Still, if you want a stylish, organization-first carry-on that feels like it was designed around the realities of actual travel rather than just a product brief, the Cloud Flex is a very appealing buy. If you care more about absolute weight savings, lowest possible cost, or a more battle-tested reputation, there are safer directions to take. But for the right traveler, this is one of the more compelling premium carry-ons to come out this year.

FAQ

Is the Tesport Cloud Flex Carry-On actually carry-on compliant?

Tesport says it is compatible with the overhead-bin requirements of most major U.S. and international airlines. We would still check your airline’s specific rules before flying, especially if you are booking stricter international or budget routes.

How much does the Tesport Cloud Flex Carry-On weigh?

The official listed weight is 7.85 pounds / 3.56 kilograms.

What are the official dimensions?

Tesport lists the exterior dimensions as 15.75 inches wide x 10 inches deep x 22.83 inches high.

How much can it hold?

That depends on which published figure you look at. One section lists 46L to 51L, while another lists 48L to 53L. Either way, the important point is that it is expandable and offers a meaningful increase in packing room.

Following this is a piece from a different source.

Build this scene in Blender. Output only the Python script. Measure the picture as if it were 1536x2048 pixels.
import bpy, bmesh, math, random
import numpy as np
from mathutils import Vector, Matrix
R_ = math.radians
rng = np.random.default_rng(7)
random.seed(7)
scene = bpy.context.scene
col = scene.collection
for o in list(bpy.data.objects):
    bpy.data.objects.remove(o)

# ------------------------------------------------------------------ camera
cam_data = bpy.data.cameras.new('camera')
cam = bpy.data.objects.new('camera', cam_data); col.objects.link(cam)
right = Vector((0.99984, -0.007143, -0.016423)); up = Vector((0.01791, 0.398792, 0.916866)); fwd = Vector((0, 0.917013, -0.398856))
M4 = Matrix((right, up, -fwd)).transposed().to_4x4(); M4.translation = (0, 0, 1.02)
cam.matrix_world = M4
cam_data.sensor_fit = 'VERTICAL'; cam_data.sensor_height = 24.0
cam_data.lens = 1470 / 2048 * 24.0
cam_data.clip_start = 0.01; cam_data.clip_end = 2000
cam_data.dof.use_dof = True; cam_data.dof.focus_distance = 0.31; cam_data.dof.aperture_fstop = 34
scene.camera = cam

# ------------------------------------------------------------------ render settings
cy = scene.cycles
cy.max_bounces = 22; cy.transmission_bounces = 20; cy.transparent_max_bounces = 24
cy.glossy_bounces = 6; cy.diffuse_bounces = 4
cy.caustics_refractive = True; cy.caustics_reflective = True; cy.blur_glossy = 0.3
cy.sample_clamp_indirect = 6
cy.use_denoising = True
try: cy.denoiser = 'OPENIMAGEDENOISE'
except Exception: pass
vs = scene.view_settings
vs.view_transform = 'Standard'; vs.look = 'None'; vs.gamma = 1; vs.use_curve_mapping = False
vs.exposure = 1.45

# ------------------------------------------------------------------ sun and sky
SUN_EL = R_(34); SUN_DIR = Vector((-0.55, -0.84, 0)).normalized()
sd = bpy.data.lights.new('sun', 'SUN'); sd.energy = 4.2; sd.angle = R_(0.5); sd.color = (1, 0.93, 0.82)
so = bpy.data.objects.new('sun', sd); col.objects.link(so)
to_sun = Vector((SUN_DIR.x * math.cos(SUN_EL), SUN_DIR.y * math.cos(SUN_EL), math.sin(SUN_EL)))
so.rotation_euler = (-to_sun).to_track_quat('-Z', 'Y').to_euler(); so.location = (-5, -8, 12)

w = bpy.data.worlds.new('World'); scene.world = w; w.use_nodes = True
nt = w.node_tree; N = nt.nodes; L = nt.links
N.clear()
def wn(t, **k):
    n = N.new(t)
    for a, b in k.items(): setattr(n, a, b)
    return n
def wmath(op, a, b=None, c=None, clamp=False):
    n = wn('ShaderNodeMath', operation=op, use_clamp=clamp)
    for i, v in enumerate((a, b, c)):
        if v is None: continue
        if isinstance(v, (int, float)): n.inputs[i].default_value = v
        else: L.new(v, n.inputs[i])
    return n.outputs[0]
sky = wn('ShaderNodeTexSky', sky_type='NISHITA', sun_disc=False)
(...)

Does it come with packing cubes?

Yes. It includes two compression packing cubes, one laundry bag, and one protective dust bag, along with the removable divider.

Does it have a TSA lock?

Yes. The Cloud Flex includes an integrated TSA-approved combination lock.

What does the warranty cover?

Tesport offers a limited lifetime warranty covering material and manufacturing defects under normal use. It covers issues such as defective shell cracking, failed wheels or handles, and broken zippers caused by defects, but it does not cover airline handling damage, abuse, improper storage, or normal cosmetic wear.

Is the Tesport Cloud Flex Carry-On worth the money?

We think it is worth the money for travelers who will actually use the organization system and appreciate the included accessories. If that is your style of travel, the premium makes sense. If not, there are simpler and cheaper carry-ons that will likely suit you better.